**Data for this task**
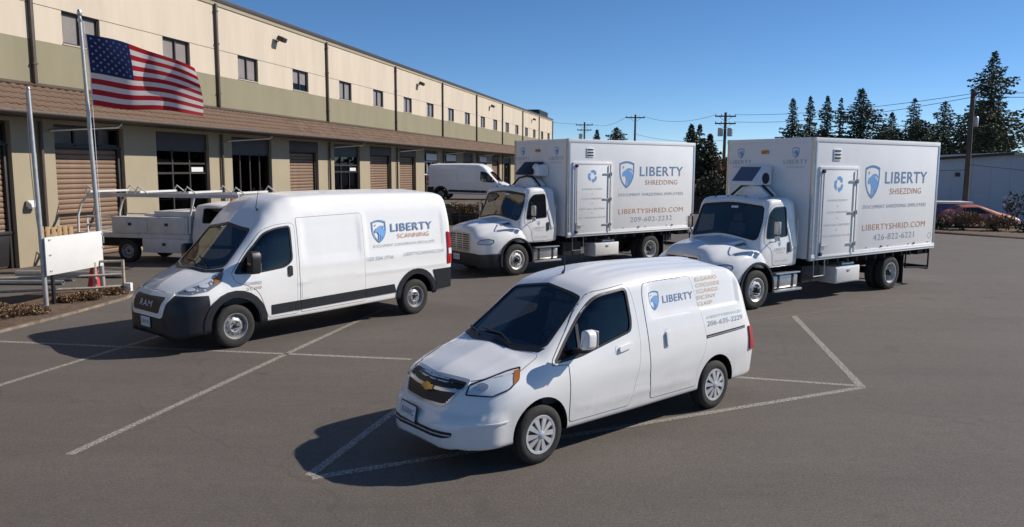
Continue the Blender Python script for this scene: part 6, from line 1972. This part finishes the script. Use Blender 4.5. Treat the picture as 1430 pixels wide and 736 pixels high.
---
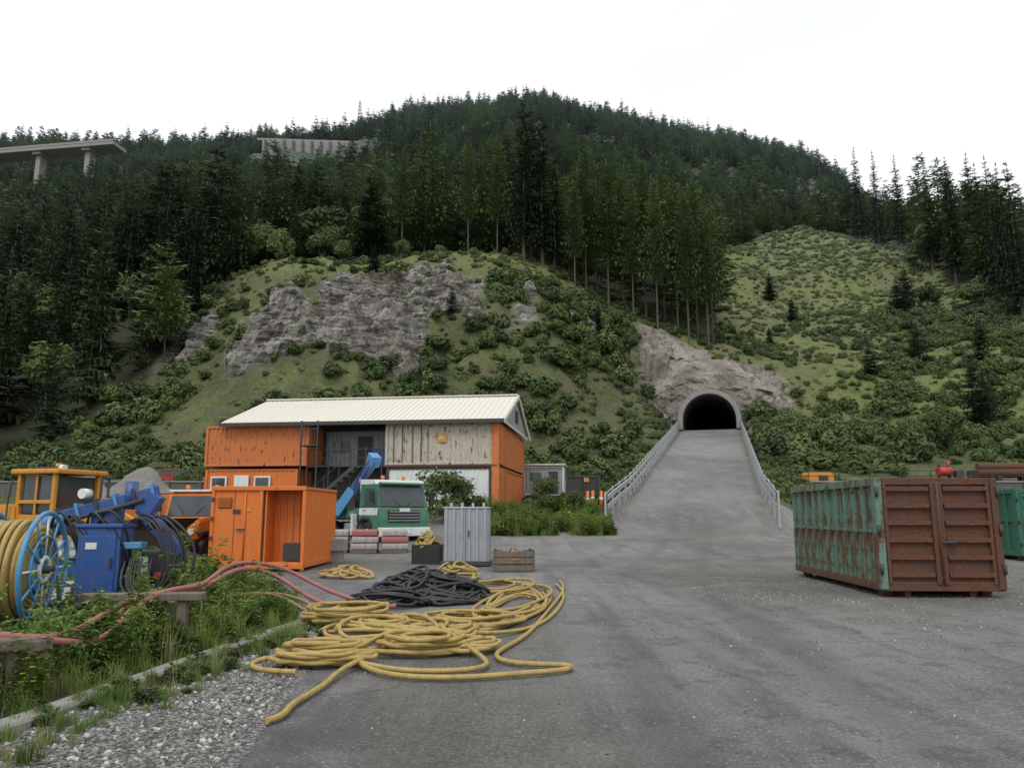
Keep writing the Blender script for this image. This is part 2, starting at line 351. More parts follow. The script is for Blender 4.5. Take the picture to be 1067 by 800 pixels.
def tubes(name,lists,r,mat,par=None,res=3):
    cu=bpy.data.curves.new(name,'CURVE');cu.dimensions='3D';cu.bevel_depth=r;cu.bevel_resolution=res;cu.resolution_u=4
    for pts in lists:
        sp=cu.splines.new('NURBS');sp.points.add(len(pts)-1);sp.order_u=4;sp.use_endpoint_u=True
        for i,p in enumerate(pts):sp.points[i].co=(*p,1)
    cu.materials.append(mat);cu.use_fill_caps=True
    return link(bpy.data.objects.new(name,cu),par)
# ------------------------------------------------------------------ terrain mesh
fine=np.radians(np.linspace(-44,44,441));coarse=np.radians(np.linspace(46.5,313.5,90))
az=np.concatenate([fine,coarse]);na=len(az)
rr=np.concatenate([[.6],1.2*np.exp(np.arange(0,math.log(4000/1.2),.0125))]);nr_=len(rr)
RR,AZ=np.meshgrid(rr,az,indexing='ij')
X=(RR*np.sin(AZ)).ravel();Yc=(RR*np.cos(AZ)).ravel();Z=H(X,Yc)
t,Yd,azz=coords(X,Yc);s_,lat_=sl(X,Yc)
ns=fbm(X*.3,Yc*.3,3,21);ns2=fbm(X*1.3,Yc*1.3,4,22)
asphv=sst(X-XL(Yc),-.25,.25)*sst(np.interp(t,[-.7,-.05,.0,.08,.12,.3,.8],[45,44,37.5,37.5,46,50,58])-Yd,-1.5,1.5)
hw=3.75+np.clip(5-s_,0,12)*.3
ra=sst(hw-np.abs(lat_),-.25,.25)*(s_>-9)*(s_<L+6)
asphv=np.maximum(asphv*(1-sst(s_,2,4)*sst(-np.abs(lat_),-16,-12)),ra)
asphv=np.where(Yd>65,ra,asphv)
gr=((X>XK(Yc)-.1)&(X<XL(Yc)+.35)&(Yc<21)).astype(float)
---
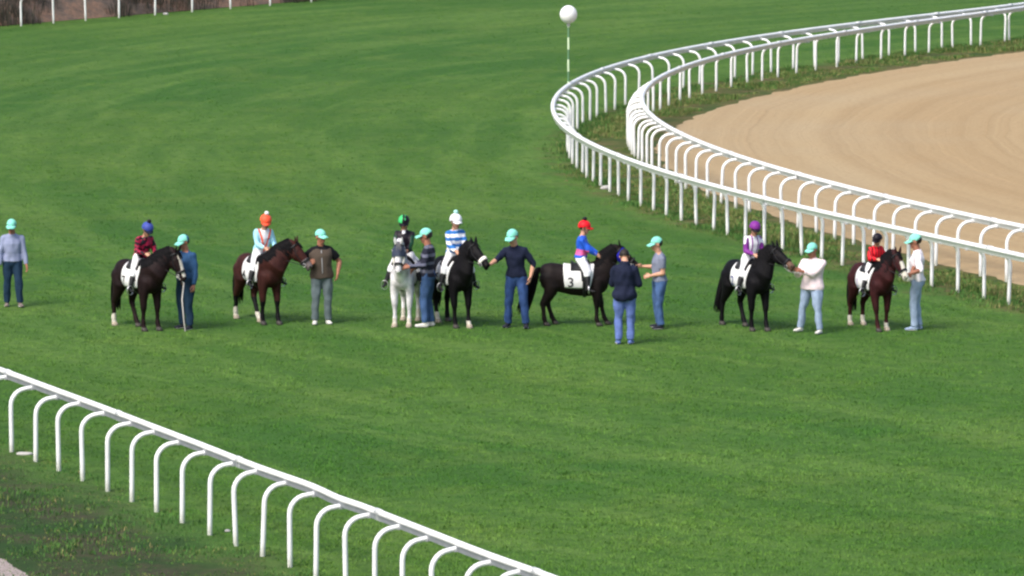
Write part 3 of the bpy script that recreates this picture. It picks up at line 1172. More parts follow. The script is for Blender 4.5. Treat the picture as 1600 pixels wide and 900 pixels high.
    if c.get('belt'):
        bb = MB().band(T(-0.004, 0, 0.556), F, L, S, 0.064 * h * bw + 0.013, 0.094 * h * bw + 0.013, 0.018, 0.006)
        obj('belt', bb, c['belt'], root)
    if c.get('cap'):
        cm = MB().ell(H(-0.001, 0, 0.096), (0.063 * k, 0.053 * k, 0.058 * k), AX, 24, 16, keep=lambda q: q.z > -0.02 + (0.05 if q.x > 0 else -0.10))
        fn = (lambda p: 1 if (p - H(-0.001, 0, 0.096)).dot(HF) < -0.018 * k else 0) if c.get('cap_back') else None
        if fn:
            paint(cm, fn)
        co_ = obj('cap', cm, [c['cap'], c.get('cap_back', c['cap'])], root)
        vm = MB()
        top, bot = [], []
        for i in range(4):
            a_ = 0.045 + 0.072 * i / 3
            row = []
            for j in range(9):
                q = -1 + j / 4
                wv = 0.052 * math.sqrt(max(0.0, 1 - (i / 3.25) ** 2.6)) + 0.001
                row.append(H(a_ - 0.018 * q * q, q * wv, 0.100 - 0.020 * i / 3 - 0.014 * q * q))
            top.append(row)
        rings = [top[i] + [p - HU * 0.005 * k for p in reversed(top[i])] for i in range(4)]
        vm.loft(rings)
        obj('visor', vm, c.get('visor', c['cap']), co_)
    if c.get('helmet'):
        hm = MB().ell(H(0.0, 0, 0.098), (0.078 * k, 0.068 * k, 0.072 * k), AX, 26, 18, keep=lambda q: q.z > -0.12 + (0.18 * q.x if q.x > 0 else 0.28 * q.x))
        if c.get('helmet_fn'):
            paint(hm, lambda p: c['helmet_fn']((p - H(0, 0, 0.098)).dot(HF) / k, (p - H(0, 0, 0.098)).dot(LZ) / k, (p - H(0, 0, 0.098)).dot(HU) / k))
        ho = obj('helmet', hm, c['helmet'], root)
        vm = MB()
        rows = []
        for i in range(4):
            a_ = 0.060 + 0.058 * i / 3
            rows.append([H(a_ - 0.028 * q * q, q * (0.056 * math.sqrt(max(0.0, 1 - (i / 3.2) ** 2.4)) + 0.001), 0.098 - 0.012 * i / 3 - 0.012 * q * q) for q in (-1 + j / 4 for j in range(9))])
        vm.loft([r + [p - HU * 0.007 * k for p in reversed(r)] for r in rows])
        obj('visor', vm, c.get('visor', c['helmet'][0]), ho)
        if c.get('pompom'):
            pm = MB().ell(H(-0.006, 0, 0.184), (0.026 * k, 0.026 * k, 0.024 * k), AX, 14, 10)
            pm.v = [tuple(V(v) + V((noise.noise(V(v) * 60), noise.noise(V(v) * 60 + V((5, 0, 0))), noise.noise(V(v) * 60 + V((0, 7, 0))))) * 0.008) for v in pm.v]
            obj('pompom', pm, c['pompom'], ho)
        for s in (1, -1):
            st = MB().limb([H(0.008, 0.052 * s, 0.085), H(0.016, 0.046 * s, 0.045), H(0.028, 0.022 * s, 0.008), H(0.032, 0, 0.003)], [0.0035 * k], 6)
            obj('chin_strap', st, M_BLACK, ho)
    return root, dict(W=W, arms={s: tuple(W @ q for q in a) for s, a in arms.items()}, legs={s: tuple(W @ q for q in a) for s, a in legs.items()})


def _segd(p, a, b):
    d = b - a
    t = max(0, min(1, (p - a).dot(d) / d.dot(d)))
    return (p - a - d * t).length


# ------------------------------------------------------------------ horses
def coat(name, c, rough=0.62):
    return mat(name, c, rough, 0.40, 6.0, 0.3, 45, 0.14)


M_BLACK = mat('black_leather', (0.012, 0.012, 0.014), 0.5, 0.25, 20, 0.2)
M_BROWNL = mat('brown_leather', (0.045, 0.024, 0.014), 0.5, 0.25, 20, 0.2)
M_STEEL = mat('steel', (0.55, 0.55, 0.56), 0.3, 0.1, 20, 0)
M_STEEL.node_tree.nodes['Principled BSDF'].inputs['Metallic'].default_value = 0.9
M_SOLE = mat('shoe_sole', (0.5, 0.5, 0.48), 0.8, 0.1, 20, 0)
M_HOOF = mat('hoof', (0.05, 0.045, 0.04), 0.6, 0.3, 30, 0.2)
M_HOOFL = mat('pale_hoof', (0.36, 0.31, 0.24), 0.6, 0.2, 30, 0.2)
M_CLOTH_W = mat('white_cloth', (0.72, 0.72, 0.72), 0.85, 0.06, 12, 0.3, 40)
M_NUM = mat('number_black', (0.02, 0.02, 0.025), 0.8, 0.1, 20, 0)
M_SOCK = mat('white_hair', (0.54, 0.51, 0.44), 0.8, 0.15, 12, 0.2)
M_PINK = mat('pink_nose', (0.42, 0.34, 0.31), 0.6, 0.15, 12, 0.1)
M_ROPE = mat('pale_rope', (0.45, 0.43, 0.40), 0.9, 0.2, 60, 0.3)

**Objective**
Transcribe precisely the lines between the one that contains "Keep writing the" and the one that contains "gr=((X>XK(Yc)-.1)&(X<XL(Yc)+.35)&(Yc<21)).astype(float)", counting those two lines as part of the range.

**Correct output**
Keep writing the Blender script for this image. This is part 2, starting at line 351. More parts follow. The script is for Blender 4.5. Take the picture to be 1067 by 800 pixels.
def tubes(name,lists,r,mat,par=None,res=3):
    cu=bpy.data.curves.new(name,'CURVE');cu.dimensions='3D';cu.bevel_depth=r;cu.bevel_resolution=res;cu.resolution_u=4
    for pts in lists:
        sp=cu.splines.new('NURBS');sp.points.add(len(pts)-1);sp.order_u=4;sp.use_endpoint_u=True
        for i,p in enumerate(pts):sp.points[i].co=(*p,1)
    cu.materials.append(mat);cu.use_fill_caps=True
    return link(bpy.data.objects.new(name,cu),par)
# ------------------------------------------------------------------ terrain mesh
fine=np.radians(np.linspace(-44,44,441));coarse=np.radians(np.linspace(46.5,313.5,90))
az=np.concatenate([fine,coarse]);na=len(az)
rr=np.concatenate([[.6],1.2*np.exp(np.arange(0,math.log(4000/1.2),.0125))]);nr_=len(rr)
RR,AZ=np.meshgrid(rr,az,indexing='ij')
X=(RR*np.sin(AZ)).ravel();Yc=(RR*np.cos(AZ)).ravel();Z=H(X,Yc)
t,Yd,azz=coords(X,Yc);s_,lat_=sl(X,Yc)
ns=fbm(X*.3,Yc*.3,3,21);ns2=fbm(X*1.3,Yc*1.3,4,22)
asphv=sst(X-XL(Yc),-.25,.25)*sst(np.interp(t,[-.7,-.05,.0,.08,.12,.3,.8],[45,44,37.5,37.5,46,50,58])-Yd,-1.5,1.5)
hw=3.75+np.clip(5-s_,0,12)*.3
ra=sst(hw-np.abs(lat_),-.25,.25)*(s_>-9)*(s_<L+6)
asphv=np.maximum(asphv*(1-sst(s_,2,4)*sst(-np.abs(lat_),-16,-12)),ra)
asphv=np.where(Yd>65,ra,asphv)
gr=((X>XK(Yc)-.1)&(X<XL(Yc)+.35)&(Yc<21)).astype(float)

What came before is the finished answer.